Il carattere fiero, onesto e cristallino degli irlandesi ha contagiato il più irlandese degli allenatori italiani, Giovanni Trapattoni, che ha vissuto qui una vera e propria epopea. Subentrato a Stauton nel 2008, Trapattoni giunse secondo nel girone di qualificazione per i mondiali del 2010 (che comprendeva anche l'Italia) con un ottimo ruolino di marcia. Era quella una nazionale che poteva contare sul velocissimo Duff ma sopratutto su Robbie Keane. Capitano dei Verdi dal 2006 al 2016, che detiene con la maglia Verde record di presenze e reti, ben 68. Nativo di Dublino, dopo una breve e sfortunata parentesi all'Inter  era tornato in Inghilterra dove si è affermato specie con la maglia del Tottenham, con la quale ha segnato 91 reti in premier league, prima di concludere la sua carriera con tre titoli in Major League Soccer. 

Il secondo posto nel girone dava diritto all'Irlanda di partecipare agli spareggi. Abbinata alla Francia, fu letteralmente defraudata nella partita di ritorno al Parco dei Principi in quanto la rete decisiva di Gallas fu propiziata da un doppio clamoroso fallo di Henry.

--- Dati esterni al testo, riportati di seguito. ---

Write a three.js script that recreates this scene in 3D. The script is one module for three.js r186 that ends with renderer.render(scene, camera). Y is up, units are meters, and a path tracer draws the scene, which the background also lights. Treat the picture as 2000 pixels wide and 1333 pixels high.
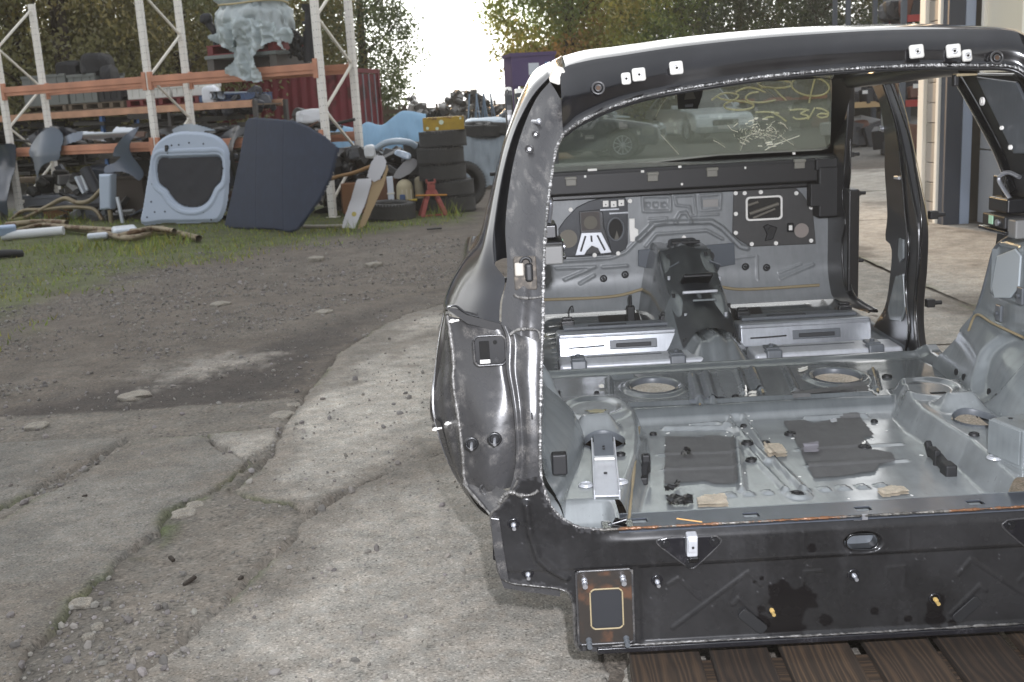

La Federazione Irlandese chiese la ripetizione della partita, che fu respinta, negando quindi ai ragazzi in verde la possibilità di partecipare alla coppa del mondo. Da allora, come una sorta di maledizione che di tanto in tanto attanaglia l'isola (saranno i Boggart, folletti dispettosi che si contrappongono ai pacifici Leprecauni), i risultati internazionali sono mediocri. 

Ciò nonostante gli irlandesi non smettono mai di incitare i propri colori, di sventolare le loro bandiere e di vestirsi con la maglia della loro nazionale ogni giorno per strada, nei Pub ( in alcuni dei quali è l'unica maglia da calcio consentita), nei negozi di Grafton Street. Insieme a ciò la loro voglia di rialzarsi sempre, la loro allegria, la loro squisita ospitalità. 

Ripensandoci,  viene un po' di voglia di dire a Paul: "Hai ragione, forse nel 1990 l'Argentina voi l'avreste battuta. E allora "Éire a chur ar aghaidh", avanti Irlanda.